OK, A Guy Walks into a Bank…

Maybe not a bank, but what is to become office space for one of the nation’s biggest banks that has several new structures around town. But let’s call it a bank.

So the guy finds out that the bank was once a department store that was part of a strategy to make a city’s downtown area a hub of retail activity by having not just that department store but at least four department stores, including a really new one. Through a complicated financial arrangement the agency in charge of redevelopment basically gave the parent company of the department store a gift of a loan because the terms of repayment were based on the store achieving sales activity that were well in excess of the norm for the company.

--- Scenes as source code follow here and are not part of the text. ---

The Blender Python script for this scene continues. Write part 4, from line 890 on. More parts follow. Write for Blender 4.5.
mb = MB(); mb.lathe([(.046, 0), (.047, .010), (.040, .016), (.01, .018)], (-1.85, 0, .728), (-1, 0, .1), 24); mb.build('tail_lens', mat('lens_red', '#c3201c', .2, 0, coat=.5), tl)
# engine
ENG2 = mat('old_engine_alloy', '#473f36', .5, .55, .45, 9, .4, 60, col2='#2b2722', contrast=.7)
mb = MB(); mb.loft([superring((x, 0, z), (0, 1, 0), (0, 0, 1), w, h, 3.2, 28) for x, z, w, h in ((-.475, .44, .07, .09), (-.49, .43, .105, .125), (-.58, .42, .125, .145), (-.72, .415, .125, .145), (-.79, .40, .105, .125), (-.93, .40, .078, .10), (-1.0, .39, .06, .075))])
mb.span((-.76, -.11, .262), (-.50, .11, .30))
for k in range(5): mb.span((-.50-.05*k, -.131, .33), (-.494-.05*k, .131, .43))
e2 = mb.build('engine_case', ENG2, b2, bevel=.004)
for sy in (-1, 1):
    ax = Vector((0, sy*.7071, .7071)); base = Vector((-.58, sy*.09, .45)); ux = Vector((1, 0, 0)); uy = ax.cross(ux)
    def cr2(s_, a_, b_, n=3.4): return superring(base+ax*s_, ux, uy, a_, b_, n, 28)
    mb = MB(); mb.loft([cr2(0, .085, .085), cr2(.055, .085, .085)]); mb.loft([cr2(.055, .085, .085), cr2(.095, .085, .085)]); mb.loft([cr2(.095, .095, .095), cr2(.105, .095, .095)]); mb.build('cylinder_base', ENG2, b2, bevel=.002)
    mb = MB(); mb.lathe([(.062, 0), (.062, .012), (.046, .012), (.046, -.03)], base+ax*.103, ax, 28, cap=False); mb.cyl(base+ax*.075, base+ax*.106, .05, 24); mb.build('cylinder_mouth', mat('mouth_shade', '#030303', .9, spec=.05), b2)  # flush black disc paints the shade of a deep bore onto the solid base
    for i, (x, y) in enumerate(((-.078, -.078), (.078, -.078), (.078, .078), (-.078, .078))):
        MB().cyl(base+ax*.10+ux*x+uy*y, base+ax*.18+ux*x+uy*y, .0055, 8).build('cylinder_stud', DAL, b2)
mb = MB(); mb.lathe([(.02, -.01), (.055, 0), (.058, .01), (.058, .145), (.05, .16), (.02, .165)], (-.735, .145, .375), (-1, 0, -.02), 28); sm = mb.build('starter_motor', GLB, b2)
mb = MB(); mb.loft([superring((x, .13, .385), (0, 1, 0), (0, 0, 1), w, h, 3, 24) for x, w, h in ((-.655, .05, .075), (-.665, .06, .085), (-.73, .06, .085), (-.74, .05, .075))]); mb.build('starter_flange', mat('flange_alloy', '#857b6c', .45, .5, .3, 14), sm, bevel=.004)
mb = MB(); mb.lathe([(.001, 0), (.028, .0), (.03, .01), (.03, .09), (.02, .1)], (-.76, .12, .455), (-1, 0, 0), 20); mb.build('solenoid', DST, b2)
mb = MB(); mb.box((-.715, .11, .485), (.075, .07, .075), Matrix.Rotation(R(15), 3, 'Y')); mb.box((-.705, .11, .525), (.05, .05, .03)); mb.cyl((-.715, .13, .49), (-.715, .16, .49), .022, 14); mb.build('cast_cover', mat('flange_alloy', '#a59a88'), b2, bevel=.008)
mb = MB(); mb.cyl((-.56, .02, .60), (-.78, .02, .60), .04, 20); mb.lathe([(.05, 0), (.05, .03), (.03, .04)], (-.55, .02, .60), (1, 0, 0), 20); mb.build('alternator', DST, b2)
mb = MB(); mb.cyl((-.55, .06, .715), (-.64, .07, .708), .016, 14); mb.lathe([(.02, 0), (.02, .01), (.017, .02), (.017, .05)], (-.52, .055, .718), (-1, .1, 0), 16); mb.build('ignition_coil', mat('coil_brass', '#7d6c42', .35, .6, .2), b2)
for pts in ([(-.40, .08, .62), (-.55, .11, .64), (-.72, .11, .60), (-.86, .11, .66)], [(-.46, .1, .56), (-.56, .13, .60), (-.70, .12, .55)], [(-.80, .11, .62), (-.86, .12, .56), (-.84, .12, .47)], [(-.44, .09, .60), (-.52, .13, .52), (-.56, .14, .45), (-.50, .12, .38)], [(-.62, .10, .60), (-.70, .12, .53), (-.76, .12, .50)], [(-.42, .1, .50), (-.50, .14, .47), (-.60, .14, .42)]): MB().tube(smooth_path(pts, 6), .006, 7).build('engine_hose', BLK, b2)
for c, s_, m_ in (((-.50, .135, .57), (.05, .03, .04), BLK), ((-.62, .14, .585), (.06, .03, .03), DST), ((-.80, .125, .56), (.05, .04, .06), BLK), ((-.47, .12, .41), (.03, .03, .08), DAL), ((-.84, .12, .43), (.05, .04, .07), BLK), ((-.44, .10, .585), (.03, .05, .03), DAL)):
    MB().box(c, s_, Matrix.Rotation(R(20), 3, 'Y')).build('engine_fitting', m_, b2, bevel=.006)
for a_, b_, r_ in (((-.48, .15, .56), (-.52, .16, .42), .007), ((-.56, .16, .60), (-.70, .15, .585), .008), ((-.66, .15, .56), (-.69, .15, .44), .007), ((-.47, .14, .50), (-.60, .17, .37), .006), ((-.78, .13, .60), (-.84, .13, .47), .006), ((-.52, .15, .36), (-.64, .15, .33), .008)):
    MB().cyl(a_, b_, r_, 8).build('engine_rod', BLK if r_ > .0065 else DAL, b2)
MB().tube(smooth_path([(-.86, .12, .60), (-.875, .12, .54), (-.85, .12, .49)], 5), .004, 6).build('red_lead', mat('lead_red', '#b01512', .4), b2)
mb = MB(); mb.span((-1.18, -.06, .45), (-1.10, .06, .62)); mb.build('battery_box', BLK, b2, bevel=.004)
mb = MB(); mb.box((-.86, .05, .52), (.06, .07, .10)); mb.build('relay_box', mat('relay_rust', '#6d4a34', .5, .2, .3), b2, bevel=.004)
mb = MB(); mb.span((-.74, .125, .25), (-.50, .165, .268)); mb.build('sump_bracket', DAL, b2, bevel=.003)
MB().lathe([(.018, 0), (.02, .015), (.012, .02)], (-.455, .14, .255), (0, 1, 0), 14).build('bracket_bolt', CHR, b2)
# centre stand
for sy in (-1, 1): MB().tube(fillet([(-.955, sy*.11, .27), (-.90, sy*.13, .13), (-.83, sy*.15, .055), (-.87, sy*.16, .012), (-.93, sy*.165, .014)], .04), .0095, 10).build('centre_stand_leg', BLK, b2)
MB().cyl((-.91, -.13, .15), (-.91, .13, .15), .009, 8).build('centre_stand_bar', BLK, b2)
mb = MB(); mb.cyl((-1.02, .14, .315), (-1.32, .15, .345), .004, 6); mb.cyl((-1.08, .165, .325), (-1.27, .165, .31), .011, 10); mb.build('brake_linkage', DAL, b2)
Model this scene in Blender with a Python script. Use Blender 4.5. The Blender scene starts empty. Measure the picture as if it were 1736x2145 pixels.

Then the guy learns that before the stylish old building was a department store it was a real genuine bank with architectural character and had to be completely gutted to accommodate the store. The store was around for five years and has sat vacant since then (one local real estate expert opined in 2003 "that’s not a corner you would want to have empty for long") although another developer bought it for $2.5 million in 2005 and hoped to do something with it.

As a kicker, the guy finds out that the new owner-the one that wants to make it back into offices for banking operations and have employees in it by 2013 or 2014-won’t "make any alterations to the building which would in any way affect its historical significance or exterior architecture", even though the building was made over for its department store debut.

So the guy says "wouldn’t it have been preferable to save the character of the building and spare the city from another intervention in the marketplace in the name of urban planning"?

Urban Planning Missed the Mark

The City development community is celebrating a big win today with the announcement that national retailer Target is going to set down roots in East Liberty after a seven year effort to lure the company began. There is a loan ($20 million) and a tax credit backed investment ($12.6 million) on top of $14 million in site development from U.S. Housing and Urban Development funds.

One official noted that "if we were able to stay on the short list during one of the world’s largest global recessions, I think that proves there’s a really good market in East Liberty".

What it might prove is that communities might be able to overcome the huge mistakes made by urban planners of decades past. East Liberty’s pedestrian mall was labeled as a prime example of "…Pittsburgh’s cockeyed urban planning" in a 2000 op-ed piece in the PG. Five years later when announcing plans for a pedestrian bridge near the development the head of the URA noted that the structure would go a long way toward "undoing 30 years of bad urban renewal".